Study Session Number 9! Notes from OSPF lab practice! Exam Objs! #10

Hi Everyone, 

These are some notes I've taken for myself from doing Neil Anderson's OSPF lab, the things have been discussed in my previous blogs but I'm just writing these down for my own memory purposes - hopefully doing this will also reinforce the muscle memory of it all, can't believe theirs so much to OSPF but I love it! 

Remember the router id (also referred to as Neighbor ID) in ospf is a device identifier it is NOT an interface IP address.

Process numbers do NOT need to be the same across routers BUT areas need to be identical. 

Wildcard mask is just -255 so say for a subnet of 255.255.255.192 the wildcard would be 255 - 192 = 63.
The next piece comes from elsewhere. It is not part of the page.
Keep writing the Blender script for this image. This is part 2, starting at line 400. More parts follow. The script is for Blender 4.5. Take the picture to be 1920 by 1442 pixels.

Configuring ospf on interface just requires going into interface and using ip ospf *process id* area *number* 

Rules to make Neighbor Adjacency - 
    Same Subnet
    Same OSPF area
    Same Timer (Hello Interval)
    Same Authentication 

For OSPF to converge this has to be identical to become neighbors.

Point to point - 
When using OSPF the router understands that the link is point to point, because of this it doesn't decide on a DR router or BDR router, instead of DR or BDR the link will show as P2P in the ospf neighbors along with this the state will show as FULL/*empty*

Router ID - 
    1. RID is manually configured
    2. Loopback with highest IP
    3. Highest IP on any active interface
This order is as numbered, router will check for manually configured RID if not configured will then check loopback and if not configured will use highest IP on any active interface.

Broadcast (DR/BDR selection) - 
DR Router election process - 
    Priority (Default is 1)
    Router ID (Highest router ID)

Any routers that are part of the ospf network that aren't the DR/BDR routers are referred to as DROTHER.